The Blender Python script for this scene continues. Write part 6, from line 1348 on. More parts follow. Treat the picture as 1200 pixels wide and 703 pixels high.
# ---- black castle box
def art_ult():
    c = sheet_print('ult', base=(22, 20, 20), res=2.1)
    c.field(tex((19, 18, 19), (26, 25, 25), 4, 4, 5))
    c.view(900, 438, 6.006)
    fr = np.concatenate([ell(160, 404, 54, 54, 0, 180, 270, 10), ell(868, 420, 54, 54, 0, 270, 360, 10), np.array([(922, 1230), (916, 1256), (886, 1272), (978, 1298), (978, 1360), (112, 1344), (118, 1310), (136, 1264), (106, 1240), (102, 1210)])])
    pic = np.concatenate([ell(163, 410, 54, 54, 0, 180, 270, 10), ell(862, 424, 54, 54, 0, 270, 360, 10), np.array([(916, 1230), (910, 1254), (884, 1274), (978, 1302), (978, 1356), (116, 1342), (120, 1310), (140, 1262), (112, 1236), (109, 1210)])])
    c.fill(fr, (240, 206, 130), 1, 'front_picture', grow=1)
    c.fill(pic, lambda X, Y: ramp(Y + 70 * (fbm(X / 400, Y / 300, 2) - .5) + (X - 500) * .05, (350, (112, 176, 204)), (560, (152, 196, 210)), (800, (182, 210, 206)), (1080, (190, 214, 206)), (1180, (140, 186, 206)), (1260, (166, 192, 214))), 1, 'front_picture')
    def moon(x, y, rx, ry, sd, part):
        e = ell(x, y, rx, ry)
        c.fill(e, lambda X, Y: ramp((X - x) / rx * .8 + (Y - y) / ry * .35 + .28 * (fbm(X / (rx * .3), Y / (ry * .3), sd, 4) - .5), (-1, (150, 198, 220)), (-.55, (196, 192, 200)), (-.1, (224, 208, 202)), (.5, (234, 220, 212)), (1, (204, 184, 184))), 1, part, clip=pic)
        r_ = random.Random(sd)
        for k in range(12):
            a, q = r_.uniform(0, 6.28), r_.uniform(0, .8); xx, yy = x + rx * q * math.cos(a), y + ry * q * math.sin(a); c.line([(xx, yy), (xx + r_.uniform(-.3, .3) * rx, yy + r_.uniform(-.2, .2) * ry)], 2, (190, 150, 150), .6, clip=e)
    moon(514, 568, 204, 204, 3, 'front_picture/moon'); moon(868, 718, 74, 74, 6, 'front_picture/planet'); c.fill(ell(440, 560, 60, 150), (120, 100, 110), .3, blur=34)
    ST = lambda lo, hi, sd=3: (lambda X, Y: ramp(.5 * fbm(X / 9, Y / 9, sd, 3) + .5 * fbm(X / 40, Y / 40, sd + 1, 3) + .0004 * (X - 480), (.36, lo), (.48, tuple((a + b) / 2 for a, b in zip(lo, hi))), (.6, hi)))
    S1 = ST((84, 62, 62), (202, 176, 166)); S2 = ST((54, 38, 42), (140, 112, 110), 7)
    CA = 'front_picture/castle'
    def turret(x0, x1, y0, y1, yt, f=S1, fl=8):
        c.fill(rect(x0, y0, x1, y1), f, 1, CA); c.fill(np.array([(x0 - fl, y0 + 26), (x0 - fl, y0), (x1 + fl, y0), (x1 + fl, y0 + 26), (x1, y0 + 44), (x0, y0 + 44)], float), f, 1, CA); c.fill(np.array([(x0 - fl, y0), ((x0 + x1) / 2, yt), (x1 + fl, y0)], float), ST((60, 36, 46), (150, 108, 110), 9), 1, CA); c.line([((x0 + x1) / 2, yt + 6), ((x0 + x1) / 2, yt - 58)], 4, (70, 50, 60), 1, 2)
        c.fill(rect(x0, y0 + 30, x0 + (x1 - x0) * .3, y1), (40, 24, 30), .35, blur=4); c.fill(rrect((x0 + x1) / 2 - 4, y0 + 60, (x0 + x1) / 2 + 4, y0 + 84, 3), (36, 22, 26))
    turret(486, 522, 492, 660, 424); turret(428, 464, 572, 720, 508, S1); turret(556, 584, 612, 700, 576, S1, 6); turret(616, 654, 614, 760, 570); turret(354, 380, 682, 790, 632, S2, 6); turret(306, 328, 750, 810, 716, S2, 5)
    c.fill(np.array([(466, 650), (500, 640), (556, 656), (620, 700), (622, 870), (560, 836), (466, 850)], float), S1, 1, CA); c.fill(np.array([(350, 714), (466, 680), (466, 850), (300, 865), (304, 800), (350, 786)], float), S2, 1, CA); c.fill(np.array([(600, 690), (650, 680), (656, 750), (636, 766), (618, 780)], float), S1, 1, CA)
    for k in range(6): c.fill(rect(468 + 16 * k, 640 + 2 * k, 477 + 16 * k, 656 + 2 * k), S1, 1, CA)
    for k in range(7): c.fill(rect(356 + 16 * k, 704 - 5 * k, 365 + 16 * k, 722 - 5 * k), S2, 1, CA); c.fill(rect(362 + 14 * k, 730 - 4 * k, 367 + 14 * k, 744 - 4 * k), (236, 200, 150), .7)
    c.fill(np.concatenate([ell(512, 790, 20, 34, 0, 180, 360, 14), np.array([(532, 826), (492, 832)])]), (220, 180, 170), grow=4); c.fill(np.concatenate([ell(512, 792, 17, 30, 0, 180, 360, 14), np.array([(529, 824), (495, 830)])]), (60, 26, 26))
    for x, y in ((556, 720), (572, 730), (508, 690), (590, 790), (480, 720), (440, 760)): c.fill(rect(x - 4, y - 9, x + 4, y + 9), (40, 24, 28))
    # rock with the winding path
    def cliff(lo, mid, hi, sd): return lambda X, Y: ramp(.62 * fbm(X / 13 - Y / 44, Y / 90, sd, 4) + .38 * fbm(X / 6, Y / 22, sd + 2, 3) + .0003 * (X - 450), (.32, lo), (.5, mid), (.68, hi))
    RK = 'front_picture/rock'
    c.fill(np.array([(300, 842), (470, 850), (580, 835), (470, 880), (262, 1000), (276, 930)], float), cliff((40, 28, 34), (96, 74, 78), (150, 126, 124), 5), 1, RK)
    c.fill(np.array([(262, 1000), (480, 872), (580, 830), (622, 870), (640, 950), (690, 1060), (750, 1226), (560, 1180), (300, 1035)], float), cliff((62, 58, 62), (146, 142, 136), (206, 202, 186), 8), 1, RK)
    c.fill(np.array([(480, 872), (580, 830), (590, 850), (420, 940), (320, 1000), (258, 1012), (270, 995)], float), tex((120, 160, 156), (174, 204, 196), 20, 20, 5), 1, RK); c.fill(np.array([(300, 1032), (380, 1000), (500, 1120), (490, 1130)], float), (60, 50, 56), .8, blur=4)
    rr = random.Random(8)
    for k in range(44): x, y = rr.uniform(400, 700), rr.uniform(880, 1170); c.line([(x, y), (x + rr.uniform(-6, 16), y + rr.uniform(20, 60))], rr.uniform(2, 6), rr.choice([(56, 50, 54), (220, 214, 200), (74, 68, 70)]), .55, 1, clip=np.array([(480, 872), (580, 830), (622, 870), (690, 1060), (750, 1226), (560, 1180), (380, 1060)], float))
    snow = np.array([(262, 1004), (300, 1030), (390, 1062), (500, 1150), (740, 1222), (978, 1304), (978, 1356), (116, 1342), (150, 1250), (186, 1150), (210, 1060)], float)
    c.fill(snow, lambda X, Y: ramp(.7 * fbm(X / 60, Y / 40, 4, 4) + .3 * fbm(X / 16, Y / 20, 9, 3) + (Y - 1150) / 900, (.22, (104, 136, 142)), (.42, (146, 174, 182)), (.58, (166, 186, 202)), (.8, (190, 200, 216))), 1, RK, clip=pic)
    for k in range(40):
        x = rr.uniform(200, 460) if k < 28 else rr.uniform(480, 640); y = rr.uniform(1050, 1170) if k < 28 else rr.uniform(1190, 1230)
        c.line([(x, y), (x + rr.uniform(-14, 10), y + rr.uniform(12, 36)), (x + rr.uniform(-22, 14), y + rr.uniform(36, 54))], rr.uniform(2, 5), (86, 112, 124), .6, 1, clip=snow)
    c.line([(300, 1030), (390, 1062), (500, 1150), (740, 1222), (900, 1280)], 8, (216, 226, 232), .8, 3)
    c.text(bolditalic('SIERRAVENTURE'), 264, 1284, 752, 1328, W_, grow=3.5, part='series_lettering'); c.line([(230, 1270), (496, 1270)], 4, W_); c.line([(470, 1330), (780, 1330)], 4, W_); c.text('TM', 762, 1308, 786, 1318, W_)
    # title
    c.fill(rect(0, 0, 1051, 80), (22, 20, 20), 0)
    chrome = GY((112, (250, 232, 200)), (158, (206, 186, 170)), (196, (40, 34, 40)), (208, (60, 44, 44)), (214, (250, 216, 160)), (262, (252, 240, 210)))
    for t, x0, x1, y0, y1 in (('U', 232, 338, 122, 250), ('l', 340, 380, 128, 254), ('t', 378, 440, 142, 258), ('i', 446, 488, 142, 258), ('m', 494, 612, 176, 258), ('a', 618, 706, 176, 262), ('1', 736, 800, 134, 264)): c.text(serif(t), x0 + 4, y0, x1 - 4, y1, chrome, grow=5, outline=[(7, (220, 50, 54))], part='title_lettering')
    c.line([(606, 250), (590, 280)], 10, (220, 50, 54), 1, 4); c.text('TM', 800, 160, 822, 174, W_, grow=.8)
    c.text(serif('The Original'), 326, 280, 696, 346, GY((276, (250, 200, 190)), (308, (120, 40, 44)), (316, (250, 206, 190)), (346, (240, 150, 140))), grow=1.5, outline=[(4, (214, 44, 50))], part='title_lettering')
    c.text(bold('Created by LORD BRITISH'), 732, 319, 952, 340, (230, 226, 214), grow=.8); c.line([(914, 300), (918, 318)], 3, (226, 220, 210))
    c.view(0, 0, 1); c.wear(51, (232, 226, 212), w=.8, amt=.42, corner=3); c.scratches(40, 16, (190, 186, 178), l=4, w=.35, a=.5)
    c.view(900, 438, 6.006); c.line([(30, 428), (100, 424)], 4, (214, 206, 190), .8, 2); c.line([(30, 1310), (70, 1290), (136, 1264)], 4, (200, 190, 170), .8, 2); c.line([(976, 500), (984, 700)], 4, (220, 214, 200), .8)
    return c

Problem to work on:
Select every line above that contains the word "part", and copy it.

Solution for this exercise:
The Blender Python script for this scene continues. Write part 6, from line 1348 on. More parts follow. Treat the picture as 1200 pixels wide and 703 pixels high.
    def moon(x, y, rx, ry, sd, part):
        c.fill(e, lambda X, Y: ramp((X - x) / rx * .8 + (Y - y) / ry * .35 + .28 * (fbm(X / (rx * .3), Y / (ry * .3), sd, 4) - .5), (-1, (150, 198, 220)), (-.55, (196, 192, 200)), (-.1, (224, 208, 202)), (.5, (234, 220, 212)), (1, (204, 184, 184))), 1, part, clip=pic)
    c.text(bolditalic('SIERRAVENTURE'), 264, 1284, 752, 1328, W_, grow=3.5, part='series_lettering'); c.line([(230, 1270), (496, 1270)], 4, W_); c.line([(470, 1330), (780, 1330)], 4, W_); c.text('TM', 762, 1308, 786, 1318, W_)
    for t, x0, x1, y0, y1 in (('U', 232, 338, 122, 250), ('l', 340, 380, 128, 254), ('t', 378, 440, 142, 258), ('i', 446, 488, 142, 258), ('m', 494, 612, 176, 258), ('a', 618, 706, 176, 262), ('1', 736, 800, 134, 264)): c.text(serif(t), x0 + 4, y0, x1 - 4, y1, chrome, grow=5, outline=[(7, (220, 50, 54))], part='title_lettering')
    c.text(serif('The Original'), 326, 280, 696, 346, GY((276, (250, 200, 190)), (308, (120, 40, 44)), (316, (250, 206, 190)), (346, (240, 150, 140))), grow=1.5, outline=[(4, (214, 44, 50))], part='title_lettering')